Both initiatives have passed the second of three debates in Congress, where a motion to have the Constitutional Court review the motions was denied.
Human rights groups and civil society organizations consider these two pending laws to be part of a slow-motion coup from Guatemalan President Jimmy Morales and certain members of Congress who want to stifle and criminalize their opposition prior to the impending elections. Yet movement groups are banding together to stand firmly against these bold and targeted attempts.
Among the leaders in opposing these measures and organizing for justice and human rights in Guatemala is the Asamblea Social y Popular, or the Social and Popular Assembly, a grantee of Grassroots International.

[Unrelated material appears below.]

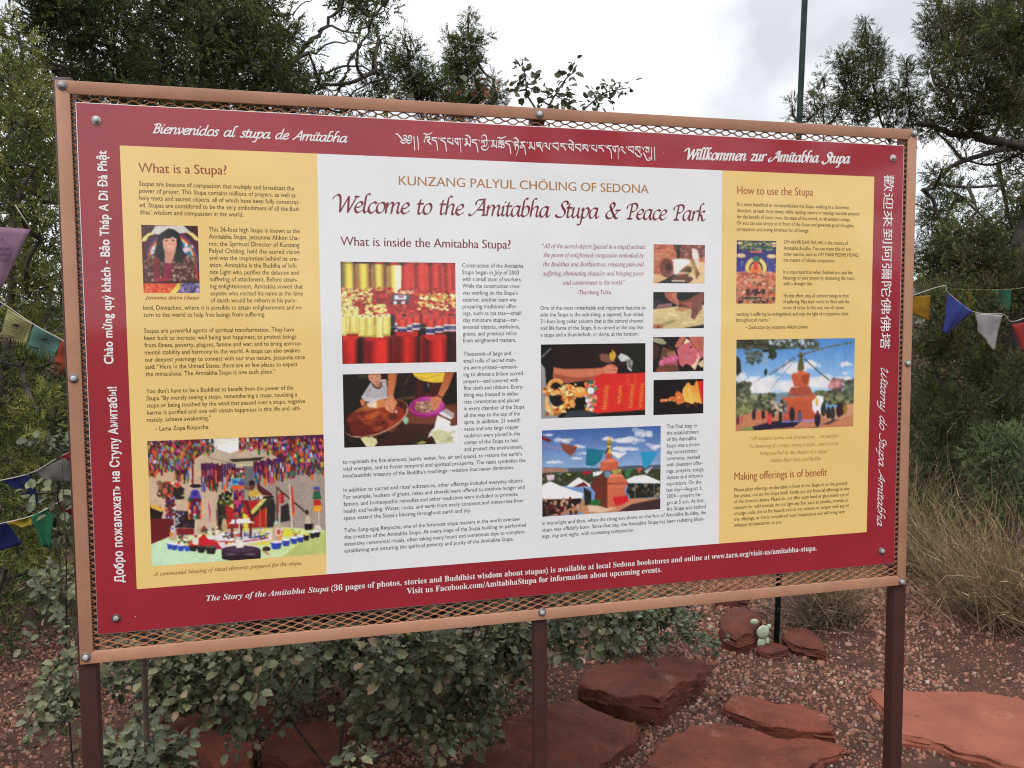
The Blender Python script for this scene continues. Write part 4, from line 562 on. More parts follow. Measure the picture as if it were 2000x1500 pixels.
# ------------------------------------------------------------------ pole and rebar stake
mb=MB(); mb.tube([(0,0,-.1),(0,0,4.6)],[.0135,.0135],14); o=mb.build('flag_pole',mat('dark_green_paint',(.006,.020,.017),.65,spec=.15,noise=(14,(.02,.035,.03),.4,.6)),None,True); o.location=(2.614,1.79,0); o.rotation_euler=(0,.0330,0); tag(o,'tall thin dark green metal pole leaning slightly right behind the sign','pole')
mb=MB(); n_=150; z=np.linspace(-.1,.95,n_); mb.tube(np.stack([0*z,0*z,z],-1),.0062+.0009*(np.arange(n_)%2),8); o=mb.build('rebar_stake',mat('rusty_steel',(.055,.045,.04),.8,noise=(60,(.09,.05,.035),.4,.6))); o.location=(.047,.22,0); tag(o,'thin ribbed steel stake right of the left sign post','stake')
# ------------------------------------------------------------------ the information board
frm=mat('tan_painted_steel',(.42,.21,.128),.5,noise=(6,(.31,.15,.09),.45,.72),spots=[(16,(.20,.085,.045),.66,.70),(3,(.50,.28,.19),.55,.75)],bump=(40,.15,.002))
meshm=mat('tan_mesh_steel',(.31,.125,.055),.6,noise=(25,(.22,.085,.04),.45,.7))
postm=mat('brown_painted_steel',(.058,.020,.016),.5,noise=(8,(.045,.018,.015),.4,.7),spots=[(14,(.13,.055,.03),.64,.70)],bump=(30,.1,.002))
zinc=mat('zinc_bolt',(.50,.51,.52),.5,metal=.15,noise=(90,(.25,.24,.23),.45,.65))
dull=mat('weathered_washer',(.20,.19,.18),.55,metal=.6)
dark=mat('tarnished_washer',(.10,.085,.07),.6,metal=.5)
pcore=mat('panel_edge_white',(.62,.60,.58),.5)
def pr(name,c,**k): return mat(name,c,.45,coat=1.0,spec=.4,bump=(3.5,.06,.004),**k)
B=thing('information_board','large framed welcome sign with red border and yellow and white text fields on three posts','sign',(.92,0,0))
def bpart(o): return place(o,B)
# frame of flat bar: four bars mitred at the corners
x0,x1,z1,z0=-.0335,1.8645,ZT+.0388,ZT-1.0842; w=.0245; y0,y1=-.0012,.0038
def bar(P):
    P=np.array(P); v=np.concatenate([np.insert(P,1,y0,1),np.insert(P,1,y1,1)]); n_=len(P)
    mb=MB(); mb.add(v,[(0,1,2,3),(7,6,5,4)]+[(i,i+4,(i+1)%4+4,(i+1)%4) for i in range(4)]); o=mb.build('frame_bar',frm,B); 
    bv=o.modifiers.new('b','BEVEL'); bv.width=.0009; bv.segments=2; return bpart(o)
g=.0002
bar([(x0+g,z1),(x0+w+g,z1-w),(x1-w-g,z1-w),(x1-g,z1)][::-1]); bar([(x0+g,z0),(x1-g,z0),(x1-w-g,z0+w),(x0+w+g,z0+w)][::-1])
bar([(x0,z0+g),(x0+w,z0+w+g),(x0+w,z1-w-g),(x0,z1-g)][::-1]); bar([(x1,z0+g),(x1,z1-g),(x1-w,z1-w-g),(x1-w,z0+w+g)][::-1])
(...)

The Social and Popular Assembly is a strategic platform where indigenous peasants, feminist groups and other politically-aligned organizations join forces to make collective demands for social change. Both of our partners in Guatemala (the Peasant Unity Committee and Sector de Mujeres) are part of The Assembly whose collective demands have included the resignation of past President Otto Perez Molina, fundamental election and political party reforms and convening a multi-ethnic and multi-sectoral Constitutional Assembly. Here they make another demand:
Pero la voz de las mujeres no se puede callar, porque nos merecemos un país donde se promueva la igualdad de derechos, lucha constante de la Alianza Política Sector de Mujeres… Nos Solidarizamos con esta organización, miembro de la Asamblea Social y Popular, y a las autoridades correspondientes exigimos que investiguen este y otros casos que son formas sistemáticas de ejercer violencia en contra de las mujeres. – Asamblea Social y Popular
But the voice of women cannot be silenced, because we deserve a country where equal rights are promoted, the constant struggle of Sector de Mujeres…. We are in solidarity with this organization, a member of the Asamblea Social y Popular. And to the respective authorities, we demand that they investigate this and other cases that are systematically exercising violence against women. – The Social and Popular Assembly
In light of this political context, Sector de Mujeres stands stronger than ever. In their words:
Nuestra lucha continuará, hoy más que nunca. Acompañadas de los movimientos sociales, pueblos originarios, y las organizaciones del movimiento de mujeres y feminista, exigimos a la comunidad internacional intensificar su vigilancia sobre los derechos humanos en el país, acompañarnos en nuestra lucha para evitar una restauración autoritaria y la perpetuación de los poderes facticos. Nos unimos a todas y todos los defensores de derechos humanos que están siendo amenazados, perseguidos en nuestro país, nos solidarizamos con esa lucha que es nuestra y reafirmamos hoy más que nunca nuestra convicción por alcanzar una vida libre y plena para las mujeres
Seguiremos recordando a las niñas del Hogar que no fue seguro, porque las autoridades permitieron los femicidios de Estado, de 41 niñas adolescentes, ocurridos el 8 de marzo del 2017, para que los horrores de esas muertes sean reconocidos por la sociedad, y los culpables sean condenados.
Our struggle will continue, today more than ever. Accompanied by social movements, indigenous peoples, and women’s and feminist movement organizations, we call on the international community to intensify its vigilance over human rights in the country, accompany us in our struggle to avoid an authoritarian restoration and the perpetuation of external powers. We join all and all human rights defenders who are being threatened, persecuted in our country, we stand in solidarity with that struggle that is ours and we reaffirm today more than ever our conviction to achieve a free and full life for women.
We will continue to remind the children of the home that it was not safe because the authorities allowed the state femicides of 41 adolescent girls on March 8, 2017, so that the horrors of these deaths are recognized by society and the guilty are condemned.